**EXERCISE DETAILS**
Starting at the line containing "by 1932 pixels.", copy each line exactly, ending with the line containing "button(2.29, 1.842, .156, 'round". Leave out everything else.

※ ※ ※

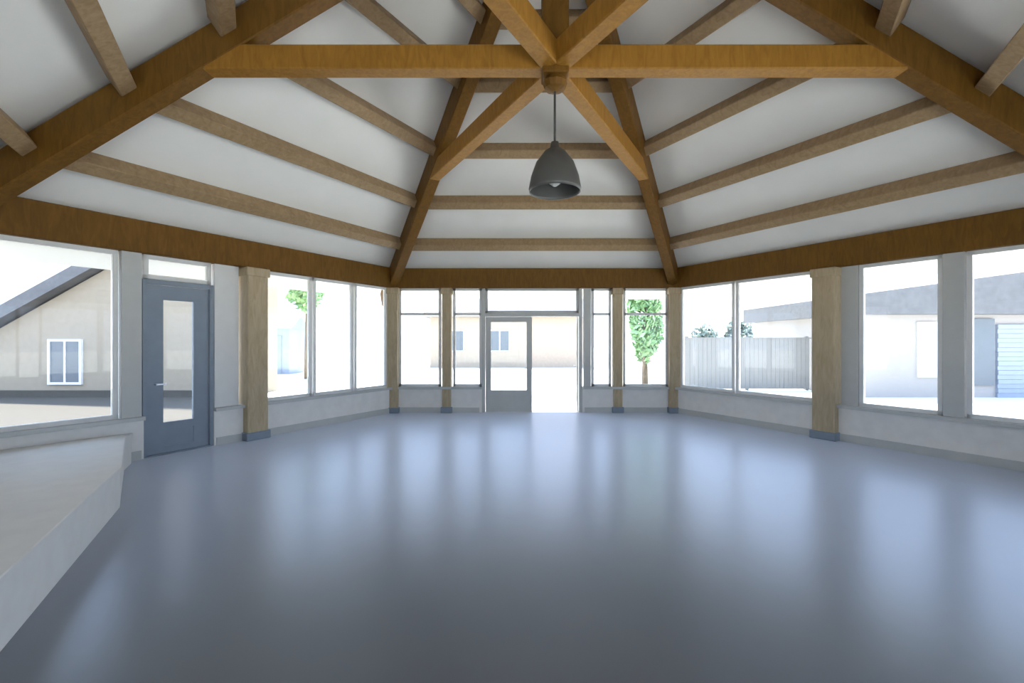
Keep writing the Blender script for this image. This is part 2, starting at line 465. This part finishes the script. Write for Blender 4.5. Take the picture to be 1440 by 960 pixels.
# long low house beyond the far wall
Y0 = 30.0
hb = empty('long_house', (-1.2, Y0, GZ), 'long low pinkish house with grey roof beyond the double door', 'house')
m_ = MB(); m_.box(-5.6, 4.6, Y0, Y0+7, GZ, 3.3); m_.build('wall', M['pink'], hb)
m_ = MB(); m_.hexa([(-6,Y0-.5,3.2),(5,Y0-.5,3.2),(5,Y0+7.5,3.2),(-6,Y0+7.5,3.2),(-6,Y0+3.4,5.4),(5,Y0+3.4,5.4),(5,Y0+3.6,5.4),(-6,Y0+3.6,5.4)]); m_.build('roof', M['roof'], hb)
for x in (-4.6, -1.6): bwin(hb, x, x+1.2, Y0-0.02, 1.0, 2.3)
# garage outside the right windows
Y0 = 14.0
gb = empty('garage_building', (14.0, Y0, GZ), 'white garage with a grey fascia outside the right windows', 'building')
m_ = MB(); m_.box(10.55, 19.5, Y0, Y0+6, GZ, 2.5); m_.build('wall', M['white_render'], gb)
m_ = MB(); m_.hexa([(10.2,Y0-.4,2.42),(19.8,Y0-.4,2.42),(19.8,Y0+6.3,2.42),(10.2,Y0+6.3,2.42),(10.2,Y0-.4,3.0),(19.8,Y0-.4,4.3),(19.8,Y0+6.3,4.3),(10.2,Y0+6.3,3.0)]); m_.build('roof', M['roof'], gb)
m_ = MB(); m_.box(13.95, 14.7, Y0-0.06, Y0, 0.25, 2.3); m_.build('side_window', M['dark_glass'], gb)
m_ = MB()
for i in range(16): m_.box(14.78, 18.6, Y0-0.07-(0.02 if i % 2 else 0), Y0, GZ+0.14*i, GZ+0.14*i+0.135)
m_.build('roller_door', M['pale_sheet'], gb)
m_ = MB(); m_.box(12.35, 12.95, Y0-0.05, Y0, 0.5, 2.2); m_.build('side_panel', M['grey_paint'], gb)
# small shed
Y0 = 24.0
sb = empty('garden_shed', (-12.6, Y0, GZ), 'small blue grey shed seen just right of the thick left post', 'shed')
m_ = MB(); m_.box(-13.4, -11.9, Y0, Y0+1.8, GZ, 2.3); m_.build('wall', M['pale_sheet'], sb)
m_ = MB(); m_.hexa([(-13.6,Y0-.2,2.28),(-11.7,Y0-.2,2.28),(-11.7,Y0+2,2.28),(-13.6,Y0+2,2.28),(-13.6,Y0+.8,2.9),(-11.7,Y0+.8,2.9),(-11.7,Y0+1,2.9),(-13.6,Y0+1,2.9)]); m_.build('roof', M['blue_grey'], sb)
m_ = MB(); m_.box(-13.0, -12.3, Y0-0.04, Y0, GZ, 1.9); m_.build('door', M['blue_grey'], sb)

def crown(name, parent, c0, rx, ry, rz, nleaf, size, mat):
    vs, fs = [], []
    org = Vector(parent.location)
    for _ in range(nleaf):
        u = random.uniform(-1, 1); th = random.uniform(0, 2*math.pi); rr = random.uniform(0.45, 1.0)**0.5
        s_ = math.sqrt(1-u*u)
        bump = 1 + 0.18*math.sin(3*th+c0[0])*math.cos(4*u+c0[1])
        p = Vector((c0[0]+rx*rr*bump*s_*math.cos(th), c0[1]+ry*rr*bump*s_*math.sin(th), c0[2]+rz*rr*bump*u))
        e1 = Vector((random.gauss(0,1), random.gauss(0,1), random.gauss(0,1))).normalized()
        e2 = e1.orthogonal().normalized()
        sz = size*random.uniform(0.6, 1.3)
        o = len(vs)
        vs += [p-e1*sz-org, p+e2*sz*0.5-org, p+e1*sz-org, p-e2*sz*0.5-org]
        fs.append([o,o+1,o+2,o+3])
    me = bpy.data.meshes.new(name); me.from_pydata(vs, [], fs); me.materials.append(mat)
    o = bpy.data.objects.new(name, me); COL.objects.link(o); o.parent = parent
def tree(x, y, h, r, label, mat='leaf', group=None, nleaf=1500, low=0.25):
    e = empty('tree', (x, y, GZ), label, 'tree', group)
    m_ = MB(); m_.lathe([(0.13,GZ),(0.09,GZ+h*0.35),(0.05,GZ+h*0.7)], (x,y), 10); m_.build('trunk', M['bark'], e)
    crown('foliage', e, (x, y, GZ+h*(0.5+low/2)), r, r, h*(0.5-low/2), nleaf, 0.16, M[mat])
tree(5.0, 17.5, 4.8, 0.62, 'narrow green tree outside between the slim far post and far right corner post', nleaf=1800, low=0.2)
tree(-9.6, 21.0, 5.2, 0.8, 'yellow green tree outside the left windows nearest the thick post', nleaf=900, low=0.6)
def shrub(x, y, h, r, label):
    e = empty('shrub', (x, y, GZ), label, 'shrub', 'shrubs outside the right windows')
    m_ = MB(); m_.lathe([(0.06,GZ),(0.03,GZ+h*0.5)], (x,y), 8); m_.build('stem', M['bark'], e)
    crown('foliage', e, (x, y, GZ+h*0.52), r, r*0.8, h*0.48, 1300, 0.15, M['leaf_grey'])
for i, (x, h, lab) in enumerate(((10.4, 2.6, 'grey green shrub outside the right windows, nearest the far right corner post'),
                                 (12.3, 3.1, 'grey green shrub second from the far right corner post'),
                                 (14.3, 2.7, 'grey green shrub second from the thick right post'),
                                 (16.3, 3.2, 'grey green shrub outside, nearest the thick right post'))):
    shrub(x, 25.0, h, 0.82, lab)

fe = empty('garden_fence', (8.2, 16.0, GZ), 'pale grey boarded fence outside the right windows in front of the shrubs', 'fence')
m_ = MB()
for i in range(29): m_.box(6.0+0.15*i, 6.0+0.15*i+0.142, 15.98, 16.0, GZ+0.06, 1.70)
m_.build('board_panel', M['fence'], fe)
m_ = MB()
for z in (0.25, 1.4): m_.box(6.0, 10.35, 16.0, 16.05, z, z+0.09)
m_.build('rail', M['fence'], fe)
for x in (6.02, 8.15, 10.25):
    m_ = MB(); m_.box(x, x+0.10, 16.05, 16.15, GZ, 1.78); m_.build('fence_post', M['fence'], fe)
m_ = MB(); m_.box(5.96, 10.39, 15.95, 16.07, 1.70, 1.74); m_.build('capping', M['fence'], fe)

※ ※ ※

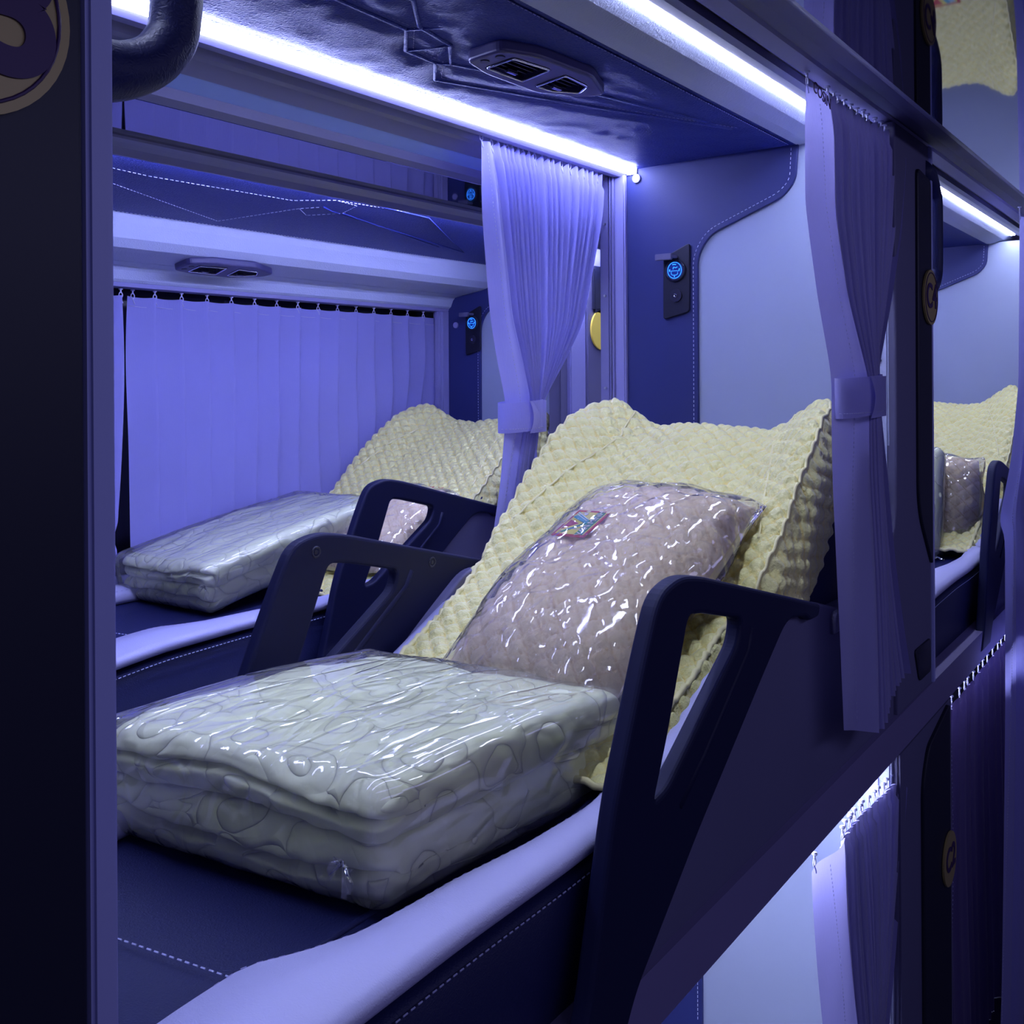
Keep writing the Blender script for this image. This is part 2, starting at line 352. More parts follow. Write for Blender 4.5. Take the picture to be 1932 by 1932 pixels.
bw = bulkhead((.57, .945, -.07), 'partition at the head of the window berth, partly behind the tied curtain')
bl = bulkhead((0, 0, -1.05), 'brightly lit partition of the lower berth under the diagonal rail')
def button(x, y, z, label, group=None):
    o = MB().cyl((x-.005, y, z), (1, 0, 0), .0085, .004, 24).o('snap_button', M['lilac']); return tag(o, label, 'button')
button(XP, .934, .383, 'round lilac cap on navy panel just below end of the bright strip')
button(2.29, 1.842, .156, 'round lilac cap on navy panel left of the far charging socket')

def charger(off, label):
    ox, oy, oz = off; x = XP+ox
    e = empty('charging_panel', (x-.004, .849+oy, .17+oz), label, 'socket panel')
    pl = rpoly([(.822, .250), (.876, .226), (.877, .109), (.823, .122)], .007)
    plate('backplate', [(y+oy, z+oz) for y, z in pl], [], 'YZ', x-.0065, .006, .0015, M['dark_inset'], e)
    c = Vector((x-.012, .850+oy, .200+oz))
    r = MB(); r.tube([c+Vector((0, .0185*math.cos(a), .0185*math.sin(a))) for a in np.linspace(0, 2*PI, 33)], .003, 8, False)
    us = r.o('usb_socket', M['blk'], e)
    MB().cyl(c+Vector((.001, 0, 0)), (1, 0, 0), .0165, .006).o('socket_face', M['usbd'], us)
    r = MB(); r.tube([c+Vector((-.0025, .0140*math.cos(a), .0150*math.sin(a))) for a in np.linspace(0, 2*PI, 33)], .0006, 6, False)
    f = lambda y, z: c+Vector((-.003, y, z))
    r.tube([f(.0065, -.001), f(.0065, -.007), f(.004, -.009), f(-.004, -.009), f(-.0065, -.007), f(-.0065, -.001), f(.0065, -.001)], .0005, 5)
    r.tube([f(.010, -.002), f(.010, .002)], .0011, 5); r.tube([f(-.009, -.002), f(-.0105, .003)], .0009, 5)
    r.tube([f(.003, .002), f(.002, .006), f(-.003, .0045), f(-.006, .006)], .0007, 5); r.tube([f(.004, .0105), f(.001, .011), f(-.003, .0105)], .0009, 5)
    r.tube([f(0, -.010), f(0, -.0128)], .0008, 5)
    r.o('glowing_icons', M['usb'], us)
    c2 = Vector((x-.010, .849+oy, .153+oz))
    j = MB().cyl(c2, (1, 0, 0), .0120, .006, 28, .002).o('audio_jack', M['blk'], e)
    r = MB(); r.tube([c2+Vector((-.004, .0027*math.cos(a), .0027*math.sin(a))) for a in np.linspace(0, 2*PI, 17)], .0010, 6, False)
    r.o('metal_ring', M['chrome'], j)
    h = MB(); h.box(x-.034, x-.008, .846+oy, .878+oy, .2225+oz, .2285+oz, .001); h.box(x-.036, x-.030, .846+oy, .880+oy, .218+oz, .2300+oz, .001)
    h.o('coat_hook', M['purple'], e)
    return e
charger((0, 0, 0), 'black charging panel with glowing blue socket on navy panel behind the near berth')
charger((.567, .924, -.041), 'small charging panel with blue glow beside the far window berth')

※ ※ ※

**FINISHED ANSWER**
Keep writing the Blender script for this image. This is part 2, starting at line 352. More parts follow. Write for Blender 4.5. Take the picture to be 1932 by 1932 pixels.
bw = bulkhead((.57, .945, -.07), 'partition at the head of the window berth, partly behind the tied curtain')
bl = bulkhead((0, 0, -1.05), 'brightly lit partition of the lower berth under the diagonal rail')
def button(x, y, z, label, group=None):
    o = MB().cyl((x-.005, y, z), (1, 0, 0), .0085, .004, 24).o('snap_button', M['lilac']); return tag(o, label, 'button')
button(XP, .934, .383, 'round lilac cap on navy panel just below end of the bright strip')
button(2.29, 1.842, .156, 'round lilac cap on navy panel left of the far charging socket')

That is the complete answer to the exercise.